But it wasn’t as hot in the Arthur Murray Studio as it is in the basement of our building, where the maintenance guys are stationed. Terry came up on Thursday to sort out a ceiling light that was misbehaving, and I asked him how it was down there in the bowels of Manhattan House.

“No air conditioning down there,” he said in his Irish slash Brooklyn accent. “And we have to keep the heatin’ on because, ya know, it’s going to go down below fifty at night next week. So we gotta protect the pipes.”

“You must be dying down there,” I said.

He shrugged. “We’re used to it. New Yawk is like that –  goin’ from winta to summa in one day. Boom! Waddabout spring?!  It’s crazy.”

I’d felt a little sheepish about dragging him up to attend to a ceiling light that I should probably have been able to fix myself, but then I realised that I’d actually done him a favour.
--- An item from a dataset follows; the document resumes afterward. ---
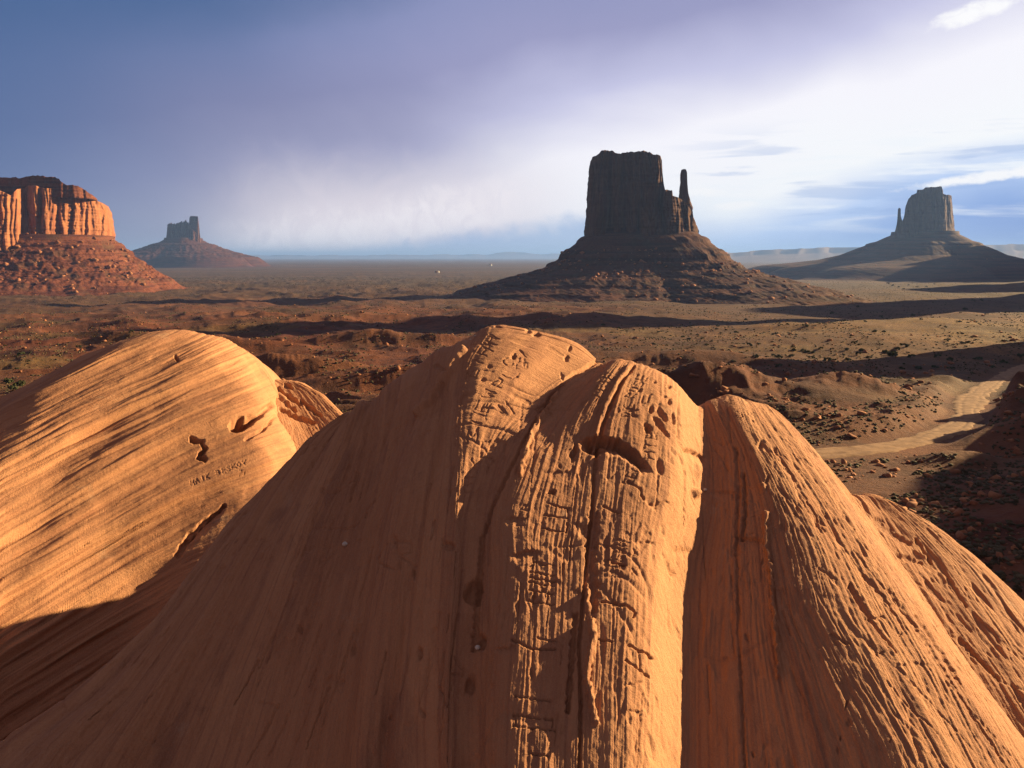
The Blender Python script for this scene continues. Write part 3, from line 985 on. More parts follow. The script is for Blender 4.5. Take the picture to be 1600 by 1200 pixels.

I’d given him an excuse to escape the inferno for ten minutes. And he must have had thirty or forty of those excuses that day, because he actually looked quite fresh in his crisp white shirt. His hair was certainly in better shape than mine had been after an hour in the Arthur Murray Studio.

Also, of course, he could count on the inevitable tip to lessen his pain. After I gave it to him, he positively skipped towards that lift.